Global recovery continues despite supply constraints: Fitch

A strong recovery in global gross domestic product (GDP) is continuing despite supply constraints that are pushing up prices and resulting in producer delays in meeting final customer demand, said Fitch Ratings on Wednesday.
According to Fitch, GDP grew robustly in 2Q21 in most of the largest economies, PMI surveys signal ongoing expansion in recent months and labour-market conditions are improving. Supply-side constraints and higher commodity prices have seen producer and consumer price inflation rise sharply across the board in recent months.
The rating agency said that stronger-than-anticipated price increases look to have played a part in weaker- than-expected real GDP growth in the US in 2Q21 and growth has also been lower than expected in parts of Asia.
In contrast, 2Q21 GDP releases in Europe have generally surprised on the upside in comparison with Fitch’s June 2021 GEO forecasts, following the reopening of service-sector activities. The latest macroeconomic data releases come against a backdrop of rapid gains in global equity prices, it said.
Meanwhile, Fitch Ratings has been recognised as the best rating agency for Islamic finance for the fifth year in a row by The Asset, a leading financial magazine in the Asia-Pacific.
The Asset awards are adjudicated by the publication’s Board of Editors and Benchmark Research team, who also obtain feedback and testimonials from issuers, investors and other market participants in Asia and the Middle-East as part of the evaluation process.
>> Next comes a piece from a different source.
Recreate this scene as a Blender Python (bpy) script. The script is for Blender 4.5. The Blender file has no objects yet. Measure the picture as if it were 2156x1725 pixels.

Fitch covers more Islamic finance-based issuers than any other international credit ratings agency, as well as over 150 outstanding Islamic finance instruments worldwide. Fitch produces in-depth analysis, ratings and research with a dedicated sukuk rating criteria, as well as ESG considerations for Islamic finance ratings. The agency also incorporates takaful-specific considerations within its global insurance rating criteria.